The visceral heinousness of child abuse can hardly be overstated and when an institution imbued with some vaguely-described good proves to be the perpetrator ... well it was a heady mix, and the critics went to work with a will, citing instance after heart-rending and infuriating instance of cover-up and lies and vile action. The laundry list seemed never to end.

But that laundry list -- endless as it might be -- did not dissuade those who were on board with the Catholic Church. Counter-arguments rose up with the fury of a gored ox: These were Catholic-haters who sought to bring down the church, for example. Or, for the more thoughtful of the faithful, yes, there may have been mistakes in the past, but let's not throw the baby out with the bath water; just because there were some rotten apples in the barrel did not mean the other apples were not sweet. We should not destroy the Holy Mother Church or its benevolence just because specific mistakes had been made.

And this is the point at which I find myself curious -- about the Catholic Church, yes, but also about other spiritual persuasions that find themselves in a negative spotlight:

Critics stand on comfortable soil in the sense that they can cite chapter and concrete verse of perfectly-obvious malfeasance. Defenders, on the other hand, may be able to adduce a laundry list of good deeds, of various kinds of benevolence within the human realm, but does this laundry list of decent and kindly action fully define the "baby" they hope will not be thrown out with the dirty bath water? I have a hunch it does not.

The "baby" is not just the schools built and the poverty alleviated and the shelter given: If this were the full extent of the counter-argument, then the church would be unnecessary since kindness and benevolence are simply part of the human repertoire: The kindness and benevolence of an atheist or a devil-worshiper is just as kind and benevolent as the kindness and benevolence of any true believer. The church or philosophy may inspire -- sometimes through promise, sometimes through threat -- benevolence and decency, but cannot be called imperative to that benevolence and decency.

Defenders of the faith are between a rock and a hard place. If a compiled list of decent activities is the best they can muster in defense of their faith, then what becomes of "God" or "enlightenment" or whatever other ineffable enormity is said to infuse that faith? If "God" or "enlightenment" is no more than a laundry list, that would limit "God" or "enlightenment" in ways that would be far too mundane.

My sense is that the critics are on terra firma: All they have to do is cite chapter and factual verse. But defenders are backed into a corner of their own devising: Yes, the "baby" can be seen in good works, perhaps, but the notion that good works are the only thing under threat from critics is not entirely complete or honest.

The defenders often assert, by implication of their defense, that spiritual life is more than just a laundry list of good works. But they are unwilling or incapable of saying precisely what constitutes that "more." This is a question I have repeatedly put to critics of various aspects of Zen Buddhism. Those critics are often unwilling to throw the baby out with the bathwater, but what constitutes that baby leaves them evasive and silent.
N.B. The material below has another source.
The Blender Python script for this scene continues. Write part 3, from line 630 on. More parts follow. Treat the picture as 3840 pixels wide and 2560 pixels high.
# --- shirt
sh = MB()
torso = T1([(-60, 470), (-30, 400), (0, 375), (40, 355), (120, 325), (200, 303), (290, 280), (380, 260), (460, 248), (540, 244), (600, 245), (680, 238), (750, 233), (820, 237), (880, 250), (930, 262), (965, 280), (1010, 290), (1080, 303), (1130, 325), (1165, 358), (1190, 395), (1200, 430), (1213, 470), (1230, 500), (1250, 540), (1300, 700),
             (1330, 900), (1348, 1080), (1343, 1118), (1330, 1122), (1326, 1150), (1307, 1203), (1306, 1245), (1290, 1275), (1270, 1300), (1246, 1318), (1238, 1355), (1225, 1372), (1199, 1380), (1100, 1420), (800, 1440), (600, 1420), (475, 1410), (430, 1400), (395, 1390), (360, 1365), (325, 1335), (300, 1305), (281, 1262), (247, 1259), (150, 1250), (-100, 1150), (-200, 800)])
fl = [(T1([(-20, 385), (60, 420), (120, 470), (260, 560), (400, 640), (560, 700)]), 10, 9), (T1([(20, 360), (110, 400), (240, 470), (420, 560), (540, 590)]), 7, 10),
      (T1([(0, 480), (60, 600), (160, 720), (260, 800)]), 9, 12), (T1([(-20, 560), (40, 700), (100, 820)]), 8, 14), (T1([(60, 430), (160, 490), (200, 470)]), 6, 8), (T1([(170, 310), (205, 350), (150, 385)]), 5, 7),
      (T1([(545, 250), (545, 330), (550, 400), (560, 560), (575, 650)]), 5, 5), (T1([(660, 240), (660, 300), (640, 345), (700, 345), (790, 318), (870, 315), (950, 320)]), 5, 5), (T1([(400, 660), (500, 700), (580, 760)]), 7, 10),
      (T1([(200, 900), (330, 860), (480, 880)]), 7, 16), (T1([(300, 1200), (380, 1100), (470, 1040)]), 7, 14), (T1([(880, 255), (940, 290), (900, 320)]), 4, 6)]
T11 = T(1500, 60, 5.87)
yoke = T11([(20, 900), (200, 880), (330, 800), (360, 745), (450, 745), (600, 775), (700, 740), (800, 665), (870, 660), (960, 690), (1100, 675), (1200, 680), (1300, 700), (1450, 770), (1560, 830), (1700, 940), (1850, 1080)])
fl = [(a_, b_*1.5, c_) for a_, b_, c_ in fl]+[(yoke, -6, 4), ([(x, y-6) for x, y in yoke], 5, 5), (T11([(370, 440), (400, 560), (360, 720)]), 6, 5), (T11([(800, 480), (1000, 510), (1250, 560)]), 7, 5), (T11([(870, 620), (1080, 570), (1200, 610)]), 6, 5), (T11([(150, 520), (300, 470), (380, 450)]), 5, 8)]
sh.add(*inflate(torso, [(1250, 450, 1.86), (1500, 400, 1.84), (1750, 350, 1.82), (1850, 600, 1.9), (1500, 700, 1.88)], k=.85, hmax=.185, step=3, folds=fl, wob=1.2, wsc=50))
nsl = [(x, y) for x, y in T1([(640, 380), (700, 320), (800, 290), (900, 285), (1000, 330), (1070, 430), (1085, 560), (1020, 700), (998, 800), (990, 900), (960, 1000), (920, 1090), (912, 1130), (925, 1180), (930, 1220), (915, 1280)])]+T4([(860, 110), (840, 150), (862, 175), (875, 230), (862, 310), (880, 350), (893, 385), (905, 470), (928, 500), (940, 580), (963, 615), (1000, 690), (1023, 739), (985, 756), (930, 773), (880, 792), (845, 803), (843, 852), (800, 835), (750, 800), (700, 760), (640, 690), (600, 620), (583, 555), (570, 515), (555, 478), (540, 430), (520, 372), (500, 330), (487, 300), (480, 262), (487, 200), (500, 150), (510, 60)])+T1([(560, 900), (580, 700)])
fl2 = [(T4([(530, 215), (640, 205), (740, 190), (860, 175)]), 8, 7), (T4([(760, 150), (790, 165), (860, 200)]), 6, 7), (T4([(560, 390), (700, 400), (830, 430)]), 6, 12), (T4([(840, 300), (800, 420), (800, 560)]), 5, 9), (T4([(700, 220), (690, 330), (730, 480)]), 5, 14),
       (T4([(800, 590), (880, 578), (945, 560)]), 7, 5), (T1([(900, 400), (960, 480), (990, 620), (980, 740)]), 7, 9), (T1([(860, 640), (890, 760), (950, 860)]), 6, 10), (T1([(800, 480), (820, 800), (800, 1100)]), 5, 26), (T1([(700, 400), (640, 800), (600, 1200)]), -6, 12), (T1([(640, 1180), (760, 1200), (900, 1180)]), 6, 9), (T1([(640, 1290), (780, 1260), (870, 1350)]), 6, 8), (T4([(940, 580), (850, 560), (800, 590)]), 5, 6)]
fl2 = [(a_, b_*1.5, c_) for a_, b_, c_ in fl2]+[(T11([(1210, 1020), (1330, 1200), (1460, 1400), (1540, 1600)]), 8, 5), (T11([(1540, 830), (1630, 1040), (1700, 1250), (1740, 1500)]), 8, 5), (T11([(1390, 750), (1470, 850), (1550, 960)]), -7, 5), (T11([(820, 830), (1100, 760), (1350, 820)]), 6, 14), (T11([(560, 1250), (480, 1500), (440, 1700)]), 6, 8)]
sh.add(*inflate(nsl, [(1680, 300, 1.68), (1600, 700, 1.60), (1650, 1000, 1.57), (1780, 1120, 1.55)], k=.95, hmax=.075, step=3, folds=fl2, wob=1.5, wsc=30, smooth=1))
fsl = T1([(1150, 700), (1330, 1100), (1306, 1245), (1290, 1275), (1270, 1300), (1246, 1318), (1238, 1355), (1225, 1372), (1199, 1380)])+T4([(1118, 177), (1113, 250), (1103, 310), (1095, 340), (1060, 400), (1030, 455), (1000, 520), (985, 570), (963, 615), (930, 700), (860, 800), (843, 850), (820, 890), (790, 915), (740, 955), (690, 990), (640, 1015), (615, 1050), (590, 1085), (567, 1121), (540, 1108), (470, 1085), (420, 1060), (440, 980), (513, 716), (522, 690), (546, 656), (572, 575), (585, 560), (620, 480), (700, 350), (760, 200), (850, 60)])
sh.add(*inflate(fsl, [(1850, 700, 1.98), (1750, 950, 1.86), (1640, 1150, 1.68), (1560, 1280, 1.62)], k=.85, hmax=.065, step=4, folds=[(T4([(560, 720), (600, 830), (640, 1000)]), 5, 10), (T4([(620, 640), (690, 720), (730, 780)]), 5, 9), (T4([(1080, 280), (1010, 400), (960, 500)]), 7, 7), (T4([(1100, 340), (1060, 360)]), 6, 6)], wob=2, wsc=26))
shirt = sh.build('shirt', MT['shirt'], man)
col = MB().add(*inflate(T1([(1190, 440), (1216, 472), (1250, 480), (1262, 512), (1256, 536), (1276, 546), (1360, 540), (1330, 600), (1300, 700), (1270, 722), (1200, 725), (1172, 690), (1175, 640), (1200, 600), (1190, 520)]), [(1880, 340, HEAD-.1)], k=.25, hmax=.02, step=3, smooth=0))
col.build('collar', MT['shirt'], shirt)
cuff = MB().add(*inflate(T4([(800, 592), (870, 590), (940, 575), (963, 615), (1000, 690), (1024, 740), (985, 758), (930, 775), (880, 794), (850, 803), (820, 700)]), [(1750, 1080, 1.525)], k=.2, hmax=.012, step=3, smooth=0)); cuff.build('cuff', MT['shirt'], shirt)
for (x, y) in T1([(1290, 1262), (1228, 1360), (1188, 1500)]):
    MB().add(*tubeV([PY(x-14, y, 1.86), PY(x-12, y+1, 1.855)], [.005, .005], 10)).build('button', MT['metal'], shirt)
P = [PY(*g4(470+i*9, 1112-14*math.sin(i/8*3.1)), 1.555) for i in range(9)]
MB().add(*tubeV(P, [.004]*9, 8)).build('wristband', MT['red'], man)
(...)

And the moment they admit there is some "more" inherent in spiritual endeavor, they are trapped making another laundry list, another limitation to the ineffable something-or-other which they feel is worth upholding. Defenders and critics alike are hoist by their own petard.

I have agreed roundly with many of the criticisms of the past, but I do think it behooves a critic to examine the ground from which s/he springs. I am not here taking part in the defender's mealy-mouthed unwillingness to meet criticism head-on ... stuff like, "look to the mote in your own eye," cowardice passing as "noble silence" and the like. What I am interested in is the willingness to admit that even if someone cannot adequately depict the "baby" or the "more," still there is a value to fessing up.

And the best I can figure, that confession boils down to, "I love it" or "I choose it." My experience is such that I am willing to put in a good word, for example, for the practice of Zen Buddhism. No doubt there are Catholics who are willing to do the same. But to claim to be "defending the Dharma" or "protecting God" is really pretty arrogant ... not to mention unduly vague.

Laundry lists only reach so far. My choice, however insignificant or feeble, is just my choice. And it is a choice that hardly requires the struts and staging of an institution, whether noble or flawed. I may find usefulness in an institution or philosophy, but I also find usefulness in a hammer.

"More" is just my choice.

A little humility never hurt.

1 comment:

  1. I don't know if it's true, but heard somewhere that these events and the outrage are primarily an american event. And this was because older nations with many centuries of experience with the church haven't trusted priests since the italian renaissance.